Swinging for the fences

Swinging for the fences

I was thinking about the portfolio today. I wrote after my Thorn Group Ltd (ASX: TGA) and RNY Property Trust (ASX: RNY) purchases that they were ‘singles’ or perhaps a ‘double’ for RNY in cricket terms – one run, or two runs. You can do well with singles in the stock market. 5% share price growth per annum plus a 5% dividend (if you reinvest it in shares growing at the same rate) will turn 10 grand into a million buckaroos in 43-ish years.

But what about swinging for the fences, or ‘hitting it for 6’ in cricket terms? What about the limited downside stocks with asymmetric payoffs, the multibaggers? Successful fund managers always seem to own a fair number of these over time. I am not sure how many I could reasonably expect to spot in my 5 year experiment, but I will need to spot several over my lifetime if I want to make a career in investing. Peter Lynch wrote in One Up On Wall Street that his biggest winners took an average of 7 years, I think, to play out.

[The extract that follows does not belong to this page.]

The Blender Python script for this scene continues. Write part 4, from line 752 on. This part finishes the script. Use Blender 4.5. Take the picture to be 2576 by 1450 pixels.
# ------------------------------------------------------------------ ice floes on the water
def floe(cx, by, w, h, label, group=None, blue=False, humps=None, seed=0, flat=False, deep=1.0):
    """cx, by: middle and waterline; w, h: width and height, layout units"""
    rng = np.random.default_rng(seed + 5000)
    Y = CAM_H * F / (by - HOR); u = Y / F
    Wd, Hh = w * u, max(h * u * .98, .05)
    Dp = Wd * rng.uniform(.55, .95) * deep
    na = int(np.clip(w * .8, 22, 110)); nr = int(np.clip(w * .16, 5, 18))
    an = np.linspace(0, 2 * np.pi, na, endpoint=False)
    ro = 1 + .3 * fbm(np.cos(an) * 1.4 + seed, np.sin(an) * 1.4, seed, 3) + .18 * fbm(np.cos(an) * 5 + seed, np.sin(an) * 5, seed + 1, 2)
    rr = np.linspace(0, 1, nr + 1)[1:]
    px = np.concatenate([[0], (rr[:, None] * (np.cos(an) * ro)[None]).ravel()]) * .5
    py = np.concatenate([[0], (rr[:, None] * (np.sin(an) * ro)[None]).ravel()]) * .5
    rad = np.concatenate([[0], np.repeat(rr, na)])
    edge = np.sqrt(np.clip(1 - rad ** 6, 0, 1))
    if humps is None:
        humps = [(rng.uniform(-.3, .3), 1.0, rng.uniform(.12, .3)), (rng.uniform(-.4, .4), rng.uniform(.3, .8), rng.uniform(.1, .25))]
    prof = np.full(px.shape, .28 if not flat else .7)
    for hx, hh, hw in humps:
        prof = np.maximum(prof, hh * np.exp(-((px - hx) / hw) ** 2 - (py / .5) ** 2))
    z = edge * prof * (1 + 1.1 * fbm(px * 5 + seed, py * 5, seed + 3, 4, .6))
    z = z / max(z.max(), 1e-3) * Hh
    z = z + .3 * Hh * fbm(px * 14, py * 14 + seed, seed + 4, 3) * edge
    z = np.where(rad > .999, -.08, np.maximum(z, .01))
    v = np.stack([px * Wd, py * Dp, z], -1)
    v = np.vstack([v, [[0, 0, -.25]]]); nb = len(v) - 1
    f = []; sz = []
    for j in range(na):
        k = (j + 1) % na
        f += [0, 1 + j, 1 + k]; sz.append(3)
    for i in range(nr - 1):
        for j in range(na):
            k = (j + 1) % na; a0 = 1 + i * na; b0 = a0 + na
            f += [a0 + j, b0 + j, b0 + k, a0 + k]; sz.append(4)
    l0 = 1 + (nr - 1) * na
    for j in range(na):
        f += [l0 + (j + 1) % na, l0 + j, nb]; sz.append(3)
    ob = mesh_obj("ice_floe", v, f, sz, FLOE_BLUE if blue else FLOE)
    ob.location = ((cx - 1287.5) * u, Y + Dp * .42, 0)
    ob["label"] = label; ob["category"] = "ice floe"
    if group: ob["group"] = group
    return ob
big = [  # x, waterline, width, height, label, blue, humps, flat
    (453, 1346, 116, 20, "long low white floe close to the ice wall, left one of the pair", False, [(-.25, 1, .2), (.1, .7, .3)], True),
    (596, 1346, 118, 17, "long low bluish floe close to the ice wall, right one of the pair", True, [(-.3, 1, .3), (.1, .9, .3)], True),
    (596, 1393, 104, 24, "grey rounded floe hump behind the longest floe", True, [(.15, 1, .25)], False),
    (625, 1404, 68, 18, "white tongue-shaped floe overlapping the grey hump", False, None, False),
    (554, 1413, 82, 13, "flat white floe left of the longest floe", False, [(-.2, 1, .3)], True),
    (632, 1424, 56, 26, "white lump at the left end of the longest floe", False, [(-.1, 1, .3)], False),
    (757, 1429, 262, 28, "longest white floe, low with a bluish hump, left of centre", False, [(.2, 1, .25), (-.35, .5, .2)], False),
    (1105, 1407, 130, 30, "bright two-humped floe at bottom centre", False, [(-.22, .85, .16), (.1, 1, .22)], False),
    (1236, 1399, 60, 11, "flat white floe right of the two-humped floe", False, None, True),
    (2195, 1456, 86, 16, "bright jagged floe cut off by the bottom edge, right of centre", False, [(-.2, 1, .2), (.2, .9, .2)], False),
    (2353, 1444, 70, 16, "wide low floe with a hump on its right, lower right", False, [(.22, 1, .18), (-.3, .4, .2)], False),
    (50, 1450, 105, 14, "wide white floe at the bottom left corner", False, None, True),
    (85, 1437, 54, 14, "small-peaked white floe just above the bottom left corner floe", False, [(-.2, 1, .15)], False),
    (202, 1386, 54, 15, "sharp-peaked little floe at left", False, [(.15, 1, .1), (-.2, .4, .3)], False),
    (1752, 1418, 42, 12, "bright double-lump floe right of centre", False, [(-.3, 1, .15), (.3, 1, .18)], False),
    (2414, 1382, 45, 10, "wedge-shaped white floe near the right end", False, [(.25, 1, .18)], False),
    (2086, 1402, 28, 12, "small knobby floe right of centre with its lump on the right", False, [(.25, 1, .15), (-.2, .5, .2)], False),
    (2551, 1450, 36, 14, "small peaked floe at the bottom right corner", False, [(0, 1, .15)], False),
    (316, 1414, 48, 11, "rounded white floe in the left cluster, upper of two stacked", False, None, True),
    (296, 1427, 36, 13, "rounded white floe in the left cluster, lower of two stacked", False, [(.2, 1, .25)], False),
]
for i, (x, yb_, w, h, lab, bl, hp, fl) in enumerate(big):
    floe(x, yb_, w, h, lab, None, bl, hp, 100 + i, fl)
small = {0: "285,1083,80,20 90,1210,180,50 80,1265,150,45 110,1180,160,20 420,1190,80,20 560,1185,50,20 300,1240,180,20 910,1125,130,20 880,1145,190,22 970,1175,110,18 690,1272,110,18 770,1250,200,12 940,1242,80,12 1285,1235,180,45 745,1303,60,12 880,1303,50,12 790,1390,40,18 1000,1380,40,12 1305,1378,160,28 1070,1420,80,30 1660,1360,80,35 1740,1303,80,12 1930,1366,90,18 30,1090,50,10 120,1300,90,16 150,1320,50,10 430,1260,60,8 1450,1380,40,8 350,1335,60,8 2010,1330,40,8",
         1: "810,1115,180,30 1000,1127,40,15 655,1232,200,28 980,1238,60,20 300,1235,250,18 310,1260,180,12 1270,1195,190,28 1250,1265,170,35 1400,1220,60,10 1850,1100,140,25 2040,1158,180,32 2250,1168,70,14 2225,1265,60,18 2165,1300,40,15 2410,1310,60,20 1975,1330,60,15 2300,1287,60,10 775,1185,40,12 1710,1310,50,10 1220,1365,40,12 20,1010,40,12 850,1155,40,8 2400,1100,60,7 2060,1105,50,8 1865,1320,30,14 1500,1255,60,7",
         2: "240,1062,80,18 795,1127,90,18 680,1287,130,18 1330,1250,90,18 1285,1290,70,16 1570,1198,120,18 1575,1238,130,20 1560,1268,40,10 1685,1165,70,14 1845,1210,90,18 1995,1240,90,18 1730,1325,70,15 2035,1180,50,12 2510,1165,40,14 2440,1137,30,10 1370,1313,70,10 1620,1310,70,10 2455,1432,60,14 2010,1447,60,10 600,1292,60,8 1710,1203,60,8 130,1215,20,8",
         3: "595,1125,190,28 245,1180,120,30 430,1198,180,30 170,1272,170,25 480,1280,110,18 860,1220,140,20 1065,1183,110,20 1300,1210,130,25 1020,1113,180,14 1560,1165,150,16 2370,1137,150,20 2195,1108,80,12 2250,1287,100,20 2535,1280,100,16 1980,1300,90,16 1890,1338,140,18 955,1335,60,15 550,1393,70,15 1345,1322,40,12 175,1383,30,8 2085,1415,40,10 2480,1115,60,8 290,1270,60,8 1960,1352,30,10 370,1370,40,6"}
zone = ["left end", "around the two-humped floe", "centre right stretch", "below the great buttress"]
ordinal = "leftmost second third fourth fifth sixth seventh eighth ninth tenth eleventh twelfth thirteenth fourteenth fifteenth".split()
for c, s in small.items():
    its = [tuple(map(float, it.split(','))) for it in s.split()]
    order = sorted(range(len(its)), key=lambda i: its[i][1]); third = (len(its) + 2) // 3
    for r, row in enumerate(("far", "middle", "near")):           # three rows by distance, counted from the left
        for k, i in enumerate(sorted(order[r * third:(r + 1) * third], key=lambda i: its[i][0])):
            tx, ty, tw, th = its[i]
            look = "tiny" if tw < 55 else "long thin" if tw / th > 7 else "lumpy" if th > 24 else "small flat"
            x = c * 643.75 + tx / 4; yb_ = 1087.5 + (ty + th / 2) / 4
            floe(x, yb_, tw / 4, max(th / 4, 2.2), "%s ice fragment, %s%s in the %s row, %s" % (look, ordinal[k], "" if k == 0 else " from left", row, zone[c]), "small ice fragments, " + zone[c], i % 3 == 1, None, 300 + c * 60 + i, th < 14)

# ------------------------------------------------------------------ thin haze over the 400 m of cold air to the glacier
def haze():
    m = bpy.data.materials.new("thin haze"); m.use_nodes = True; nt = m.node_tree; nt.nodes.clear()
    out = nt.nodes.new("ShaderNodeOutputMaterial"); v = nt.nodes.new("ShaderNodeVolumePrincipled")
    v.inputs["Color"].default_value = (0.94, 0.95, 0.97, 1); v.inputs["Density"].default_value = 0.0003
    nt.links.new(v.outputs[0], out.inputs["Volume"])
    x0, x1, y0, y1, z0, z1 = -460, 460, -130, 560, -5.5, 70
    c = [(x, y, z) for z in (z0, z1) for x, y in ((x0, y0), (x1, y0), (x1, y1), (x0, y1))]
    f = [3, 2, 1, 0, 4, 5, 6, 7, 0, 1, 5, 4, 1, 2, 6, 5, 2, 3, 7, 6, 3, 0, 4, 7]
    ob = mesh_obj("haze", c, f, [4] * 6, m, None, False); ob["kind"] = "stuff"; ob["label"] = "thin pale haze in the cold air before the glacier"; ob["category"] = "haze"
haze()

Initially when I conceived of this experiment I had not planned to have any multibaggers. For a portfolio that is supposed to show my ability to pick good stocks and generate market beating returns, this is a bit ludicrous (what was I thinking?!). I recant my sins, yes, I will be looking for possible multibaggers despite my focus on singles so far.

Perhaps I originally thought that it would be hard to get a multibagger in 5 years, but even my own portfolio says that’s a lie. In the past 2 and a half years I’ve already doubled my money on 2 stocks (although one has subsequently declined to my original price). Conceivably if they continue growing at the rate they have recently, they could possibly be 3- or 4-baggers by the end of a 5 year holding period. So I’m keeping an open mind for the potential multibaggers. Fast growing small-cap stocks are a possibility, and to be honest I haven’t looked at many of those recently.  I have made a mental note to start looking at a few more in the near future (I can think of a few prospects off the top of my head).

Bottom-feeding on ‘value’ stocks could be another viable way to pick up a multibagger inside my intended time frame. They seem to take 3-4 years to turn themselves around, after which the market catches on to the fact that the business is profitable and safe to buy again, and reprices it closer to the market average. Just look at the resources stocks – sucking wind in 2014, riding high in early 2017. I’ve spotted a couple of potential turnarounds recently, MMA Offshore Ltd (ASX: MRM), which I’m naming because I’m not a buyer at the moment, and one other which I won’t name (yet).

MMA, short for Mermaid Marine Australia,  is coincidentally another Forager pick, and one that they lost money on by being too quick to buy and placing too much credence in the group’s Net Tangible Assets (NTA). I look forward to reading more about that one in their upcoming quarterly report.

For me, Mermaid Marine is still a potential opportunity. It’s still trading at a discount to its Net Tangible Assets and once it pays off some debt to its bankers (with existing cash) it won’t have to make any more debt payments until they come due in 2019. That gives it two years to sort itself out. The primary reason I am not buying is that the vessel market is very subdued and an upturn will lag behind a recovery in oil prices. If we assume that oil/gas markets recover in the next 12 months – if they recover – this gives the company just 12 more months for the vessel market to improve, and to start generating profits and cash. I’m not sure that will be enough time to convince bankers to extend its debt or sell vessels to repay it before it comes due in 2019. That said, the upside is significant – I estimate around 4-5x – if the turnaround occurs.

I’d like to buy shares but I think the outcomes are too close to uncertain at this point – making it just gambling. The vessel hire market seems to be in the process of stabilizing and I am looking forward to the next report where they are forecasting up to $20 million in EBITDA. If much of that comes out as free cash flow or even profit, and further signs of improvement in the vessel market occur (such as more vessels winning contracts and fleet utilisation or day rates rising), then I could change my opinion.

The second company is another nasty, beaten-up business without a competitive advantage, but is now trading 33% below where I thought it could be cheap enough to buy (which was already a low price). I’ll probably write about that one a bit more in the coming months, after its annual report.